While the House remains in recess until Monday, February 27th, the Senate convened at 10 A.M. and will resume consideration of the nomination of Adrienne Nelson to be a circuit court judge for the District of Oregon. At 11:30 A.M., the chamber will vote on the Nelson nomination and cloture on the nomination of Ana Reyes to be a district court judge for the District of Columbia. At 1:50 P.M. the Senate will proceed to one vote on cloture on the nomination of Daniel Calabretta to be a district court judge for the Eastern District of California. And at 4:30 P.M., the Senate will vote on confirmation of the Reyes and Calabretta nominations.

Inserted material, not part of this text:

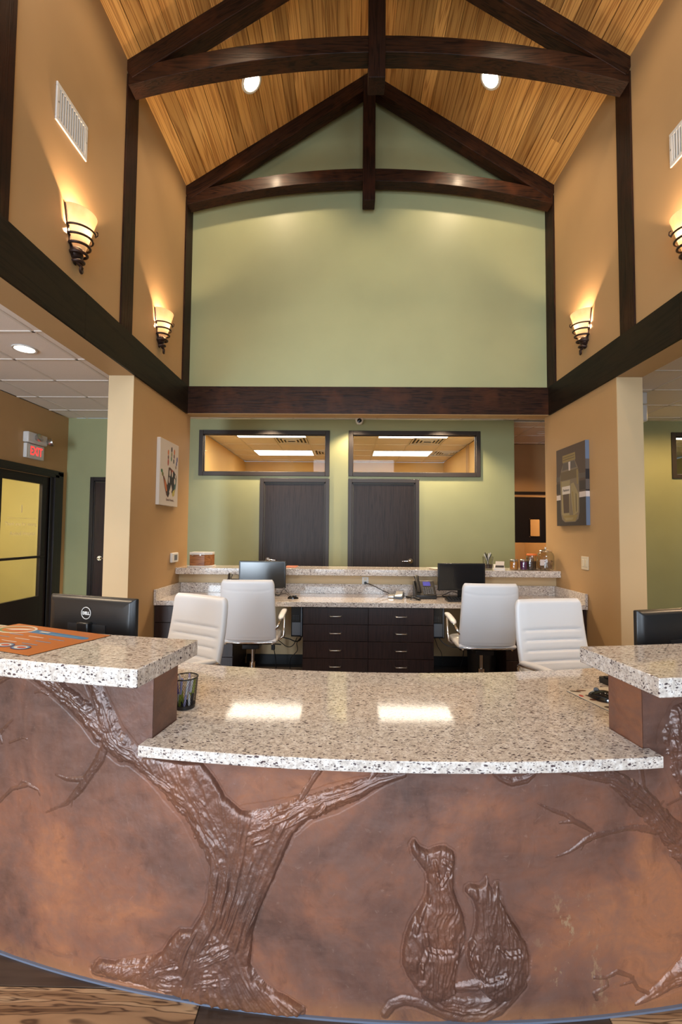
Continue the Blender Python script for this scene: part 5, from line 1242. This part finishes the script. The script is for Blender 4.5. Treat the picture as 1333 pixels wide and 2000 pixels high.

The Senate will also receive a briefing Wednesday afternoon from Biden administration officials on China. Wednesday’s briefing comes after Biden administration officials briefed House and Senate lawmakers behind closed doors last week. Emerging from the meeting, Democrats largely supported the Biden administration’s response to the Chinese spy balloon, while Republicans argued that officials should have downed it immediately instead of allowing it to travel across the continental U.S. to the Atlantic Ocean. Senator Jon Tester (D-Montana) will lead a Senate investigation into why it took so long for the Defense Department to detect Chinese spy balloons that floated over the United States this month and in previous years, revealing an embarrassing gap in the nation’s air defenses. Tester says President Biden should have shot down the balloon that floated over his state before it ever passed over sensitive military installations such as the intercontinental ballistic missile silos based in central Montana.
Also today, President Joe Biden’s pick to lead the Internal Revenue Service was grilled by lawmakers over how he intends to oversee the use of $80 billion in new funding coming to the agency over the next decade. Daniel Werfel, a former acting IRS commissioner, testified before the Senate Committee on Finance Wednesday morning. The full Senate is expected to later approve his nomination. But first, Werfel faced hard questions about how he will use the new money to revitalize the struggling tax agency and which taxpayers may face increased audit rates.
As House and Senate leadership continue to negotiate on the debt ceiling, the Congressional Budget Office announced today, that the federal government could default on its debt as early as July if Congress is unable to raise the debt limit, according to a report released Wednesday by the CBO. The report comes a month after the Treasury warned it could run out of the emergency measures as soon as June, after the national debt reached the roughly $31.4 trillion threshold set by Congress more than a year ago. At the same time, the looming deadline has triggered a high-stakes battle on Capitol Hill over the nation’s finances, as Republicans press for significant fiscal reform to be tied to any legislation raising the limit with proposals that Democrats have already panned as non-starters.